Lessons Learned for Cloud Engineers
Even though this was an AWS-managed failure, it contains valuable lessons for anyone architecting cloud workloads.
1. Design for Control Plane Dependencies
Many services (EKS, Lambda, ECS, etc.) depend indirectly on other AWS control planes.
Lesson: Even if your application uses highly available data planes, failures in the control plane can stop deployments, scaling, or configuration updates. Always include manual fallback runbooks and cached configurations for critical operations.
2. Minimize Cross-Service Dependencies
If one managed service (like DynamoDB or S3) experiences control plane issues, others may be affected.

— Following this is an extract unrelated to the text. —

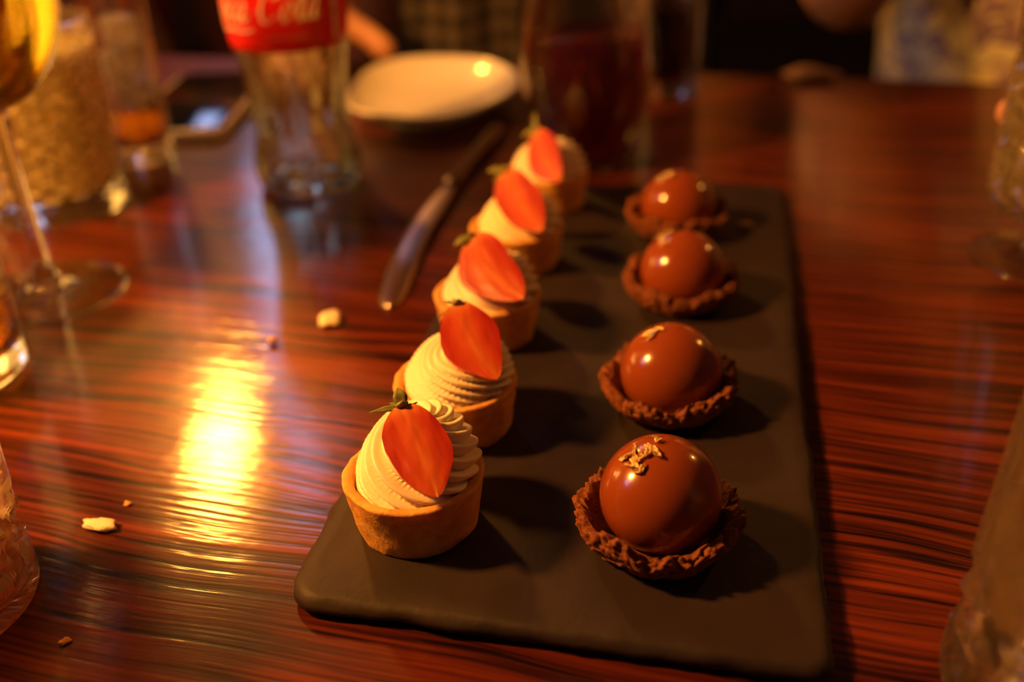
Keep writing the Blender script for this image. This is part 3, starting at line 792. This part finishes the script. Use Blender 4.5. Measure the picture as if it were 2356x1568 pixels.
tumbler('dark_drink_glass', at(1532, 213), .0225, .0265, .125, 'tumbler of black drink behind and right of the stemless red glass', wall=.0020, base=.012, liq=M_COLA, liqz=.060)
# cut goblet, right edge
stemmed('cut_goblet', at(2388, 590), 'footed cut crystal goblet at the right edge, held by fingertips', .0290,
        [(0, .0170), (.010, .0178), (.020, .0215), (.0258, .028), (.0274, .037), (.0268, .055), (.0258, .075), (.0250, .095), (.0256, .115)], .0022, .085, M_WATER,  # pale cloudy drink added to brighten the goblet
        lambda no: cutfun(no, .020, .098, 12, 120, .0024, .30))
# near tumblers cut by the frame
tumbler('rocks_glass', at(2600, 1620), .0440, .0320, .150, 'brownish cut glass in the lower right corner of the photo', wall=.0030, base=.012, cut=(.003, .036, 11, 90, .0034, .34), mat=M_CUT, liq=cloudy('cloudy_brown_drink', (.8, .5, .2), (.50, .26, .06), .5), liqz=.060, brighten_grooves=False)
tumbler('rocks_glass', at(-142, 1394), .0285, .0300, .085, 'cut tumbler with pink drink and radial cut base at the lower left edge', wall=.0030, base=.0045, cut=(.012, .034, 12, 95, .0026, .34), mat=M_CUT, liq=M_PINK, liqz=.030, star=26)
tumbler('rocks_glass', at(-118, 862), .0312, .0325, .080, 'plain tumbler of amber drink at the left edge below the wine glass foot', wall=.0030, base=.010, liq=M_AMBER, liqz=.030)

# ------------------------------------------------------------ plate
def plate():
    c = at(995, 240, .003); t = empty('side_plate', (c.x, c.y, 0), 'off white stoneware plate with uneven raised rim, empty, behind the knife', 'plate', rz=-.12)
    prof = smoothprof([(0, .0010), (.030, .0008), (.034, 0), (.037, .0), (.0385, .0020), (.050, .0070), (.0580, .0115), (.0612, .0148), (.0612, .0160), (.0596, .0162), (.055, .0125), (.045, .0080), (.034, .0056), (.015, .0050), (0, .0050)], 5)
    prof = [(max(r, 0), max(z, 0)) for r, z in prof]
    def rf(th, r, z, i):
        k = (r/.061)**3
        w = 1 + k*(.030*math.sin(th*3+.7) + .022*math.sin(th*5+2.0))
        return r*w*(1+.0*k), z + k*.0012*math.sin(th*3+.9) + (k*.0035*max(0, math.sin(th)) if z > .003 else 0)
    vs, fs = lathe(prof, 128, rf)
    vs = [(x*.95, y*1.20, z) for x, y, z in vs]
    mesh('plate_body', vs, fs, M_PLATE, t)
plate()

# ------------------------------------------------------------ phone
def phone():
    a, b, c2 = at(345, 300, .008), at(512, 300, .008), at(592, 198, .008)
    X = (b-a).normalized(); Y = Vector((-X.y, X.x, 0)); ang = math.atan2(X.y, X.x)-.0
    Wp, Lp, Tk = .074, .150, .0085
    t = empty('smartphone', (b.x, b.y, 0), 'black phone in a pale case lying screen up between the slim glass and the bottle', 'phone', rz=-.06)
    def rr(name, x0, x1, y0, y1, z0, z1, rad, mat, be=.0012):
        bm = bmesh.new(); pts = []
        for (cx, cy, a0) in ((x1-rad, y0+rad, -90), (x1-rad, y1-rad, 0), (x0+rad, y1-rad, 90), (x0+rad, y0+rad, 180)):
            for k in range(9): aa = math.radians(a0+k*90/8); pts.append((cx+rad*math.cos(aa), cy+rad*math.sin(aa)))
        vs = [bm.verts.new((x, y, z0)) for x, y in pts]; f = bm.faces.new(vs)
        ex = bmesh.ops.extrude_face_region(bm, geom=[f]); bmesh.ops.translate(bm, vec=(0, 0, z1-z0), verts=[g for g in ex['geom'] if isinstance(g, bmesh.types.BMVert)])
        es = [e for e in bm.edges if abs(e.verts[0].co.z-e.verts[1].co.z) < 1e-6]
        bmesh.ops.bevel(bm, geom=es, offset=be, segments=3, profile=.5, affect='EDGES')
        return frombm(name, bm, mat, t, smooth=True)
    rr('case', -Wp, 0, 0, Lp, 0, Tk, .011, M_CASE, .0022)
    rr('screen', -Wp+.003, -.003, .003, Lp-.003, Tk-.001, Tk+.0006, .009, M_SCREEN, .0004)
phone()

# ------------------------------------------------------------ crumbs
def crumb(px, py, size, flat, seed, label, z=0, col=M_CRUMB, el=1.0, rz=0, name='crumb'):
    bm = bmesh.new(); bmesh.ops.create_icosphere(bm, subdivisions=3, radius=1)
    for v in bm.verts:
        d = 1 + .55*noise.noise(v.co*1.3+Vector((seed, 0, 0))) + .18*noise.noise(v.co*4+Vector((seed, 2, 0)))
        v.co = Vector((v.co.x*d*size*el, v.co.y*d*size, v.co.z*d*size*flat))
    mz = min(v.co.z for v in bm.verts)
    for v in bm.verts: v.co.z -= mz
    p = at(px, py, z+size*flat); o = frombm(name, bm, col, loc=(p.x, p.y, z)); o.rotation_euler.z = rz
    return tag(o, label, 'crumb')
crumb(757, 733, .0050, .45, 1.3, 'largest pale crumb on the table, left of the knife tip', el=.9)
crumb(627, 784, .0019, .7, 4.2, 'tiny dark crumb in the bluish reflection left of the largest crumb', col=M_PASTRY)
crumb(228, 1206, .0026, .5, 7.9, 'pale oval flake on the lower left of the table', el=2.1, rz=-.25)
crumb(150, 1474, .0011, .6, 3.1, 'tiny orange flake near the bottom left, below the oval flake', col=M_PASTRY, el=1.4, rz=.8)
crumb(1716, 516, .0022, .5, 6.3, 'small golden crumb on the slate beside the farthest chocolate tartlet', z=BT, el=1.5, col=M_PASTRY)
crumb(1862, 168, .011, .35, 8.8, 'pale crumpled scrap at the far table edge below the black clothing', col=pmat('dull_scrap', (.22, .13, .12), .8), el=1.6, rz=-.3)
crumb(293, 1158, .0011, .5, 2.2, 'little orange speck above the oval flake', col=M_PASTRY, rz=.5)

# ------------------------------------------------------------ people beyond the table
def skinned(name, joints, bones, mat, parent, levels=2):
    me = bpy.data.meshes.new(name); me.from_pydata([tuple(j[:3]) for j in joints], bones, []); me.update()
    o = bpy.data.objects.new(name, me); COL.objects.link(o); o.parent = parent
    sk = o.modifiers.new('Skin', 'SKIN')
    if not me.skin_vertices: 
        me.attributes.new('skin', 'FLOAT', 'POINT') if False else None
    for i, j in enumerate(joints):
        r = j[3]; sv = me.skin_vertices[0].data[i]; sv.radius = (r, r) if not isinstance(r, tuple) else r
        sv.use_root = (i == 0)
    sk.use_smooth_shade = True
    s = o.modifiers.new('Sub', 'SUBSURF'); s.levels = levels; s.render_levels = levels
    me.materials.append(mat); return o
def head(parent, c, yaw, R=.10, hair=M_HAIR):
    """c: head centre relative to parent; face looks along -y turned by yaw"""
    vs, fs = [], []; n, m = 40, 28
    def shape(u, v):
        # v polar from chin (0) to crown (1)
        ph = PI*v; x = math.sin(ph)*math.sin(u); y = -math.sin(ph)*math.cos(u); z = -math.cos(ph)
        w = .74 - .12*max(0, -z); d = .92; h = 1.18
        X, Y, Z = x*w, y*d, z*h
        if z < -.2: Y -= .06*(-z-.2); X *= 1-.25*(-z-.2)
        f = max(0, -y)
        nose = math.exp(-((x/.13)**2)-((z+.10)/.20)**2)*f; Y -= .20*nose
        brow = math.exp(-((z-.16)/.10)**2)*f; Y -= .04*brow
        for s in (-1, 1): Y += .09*math.exp(-(((x-s*.34)/.15)**2)-((z-.02)/.09)**2)*f
        Y -= .05*math.exp(-((x/.22)**2)-((z+.46)/.06)**2)*f; Y += .03*math.exp(-((x/.24)**2)-((z+.52)/.03)**2)*f
        return Vector((X, Y, Z))*R
    for i in range(m+1):
        for j in range(n): vs.append(shape(2*PI*j/n, i/m))
    for i in range(m):
        for j in range(n): j2 = (j+1) % n; fs.append((i*n+j, i*n+j2, (i+1)*n+j2, (i+1)*n+j))
    h = mesh('head', vs, fs, M_SKIN, parent, loc=c); h.rotation_euler.z = yaw
    vs2, fs2 = [], []
    for i in range(m+1):
        for j in range(n):
            u = 2*PI*j/n; v = i/m; p = shape(u, v); front = math.cos(u) > .35
            k = 1.10 + .02*math.sin(u*9)
            if front and v < .74: k = .93
            elif v < .40: k = .93 if v < .2 else 1.06
            vs2.append(p*k)
    mesh('hair', vs2, list(fs), hair, h)
    for s in (-1, 1):
        ve, fe = lathe([(0, -.012)] + [(.012*math.sin(a), -.012*math.cos(a)) for a in np.linspace(.4, 2.8, 7)] + [(0, .012)], 14)
        mesh('eye', ve, fe, M_EYE, h, loc=(s*.033*R/.1, -.074*R/.1, .003))
        ve, fe = lathe([(0, -.014), (.010, -.010), (.012, 0), (.008, .008), (0, .010)], 14)
        ve = [(a*.45, b, c_*1.9) for a, b, c_ in ve]; mesh('ear', ve, fe, M_SKIN, h, loc=(s*.078*R/.1, .01, -.005))
def hand_joints(wr, d, nrm, side, curl=.5, s=1.0):
    """wrist point, direction of fingers, palm normal (towards palm), thumb side vector"""
    J = []; B = []
    J.append((*(wr + d*.03*s), .020*s)); J.append((*(wr + d*.065*s), .018*s)); B.append((0, 1))
    for k, (o_, ln) in enumerate(((.026, .070), (.009, .078), (-.009, .072), (-.026, .056))):
        k0 = wr + d*.085*s + side*o_*s; J.append((*k0, .0095*s)); B.append((1, len(J)-1))
        c = k0; dd = d.copy()
        for seg, fr in enumerate((.45, .30, .25)):
            dd = (dd + nrm*curl*(.6+.3*seg)).normalized(); c = c + dd*ln*fr*s; J.append((*c, (.0085-.0008*seg)*s)); B.append((len(J)-2, len(J)-1))
    t = wr + d*.035*s + side*.028*s; J.append((*t, .012*s)); B.append((0, len(J)-1))
    td = (side*.8 + d*.7 + nrm*.3).normalized()
    for seg in range(2):
        t = t + td*.030*s; td = (td + d*.4 + nrm*curl*.3).normalized(); J.append((*t, (.0105-.0015*seg)*s)); B.append((len(J)-2, len(J)-1))
    return J, B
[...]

Lesson: Isolate workloads across services or accounts where possible. Use decoupled patterns (like queues or event buses) rather than tight service chaining.
3. Implement DNS Resilience
DNS remains one of the most fragile yet critical layers in cloud systems.
Lesson: Configure local DNS caching, and ensure your apps gracefully handle resolution failures with exponential backoff rather than aggressive retry loops.
4. Chaos and Dependency Testing
Real resilience isn’t proven until tested.
Lesson: Simulate partial service failures (e.g., DNS delays, API timeouts) in pre-production to see how your system behaves when core AWS components falter.
5. Operational Awareness During Outages
When AWS has an incident, visibility is key.
Lesson: Subscribe to AWS Health Dashboard, follow @AWSSupport on X (Twitter), and have an incident response protocol ready. Don’t wait for official resolution — shift workloads or scale back automation if possible.
Conclusion
A capacity shortage or regional failure didn’t cause the AWS us-east-1 outage of October 2025 — it was a reminder that even the most mature distributed systems can falter from a single configuration change.
For cloud engineers, this event highlights the importance of redundancy, observability, and dependency awareness. No cloud provider is immune to cascading failures, but understanding how and why they happen helps us build stronger, more resilient systems.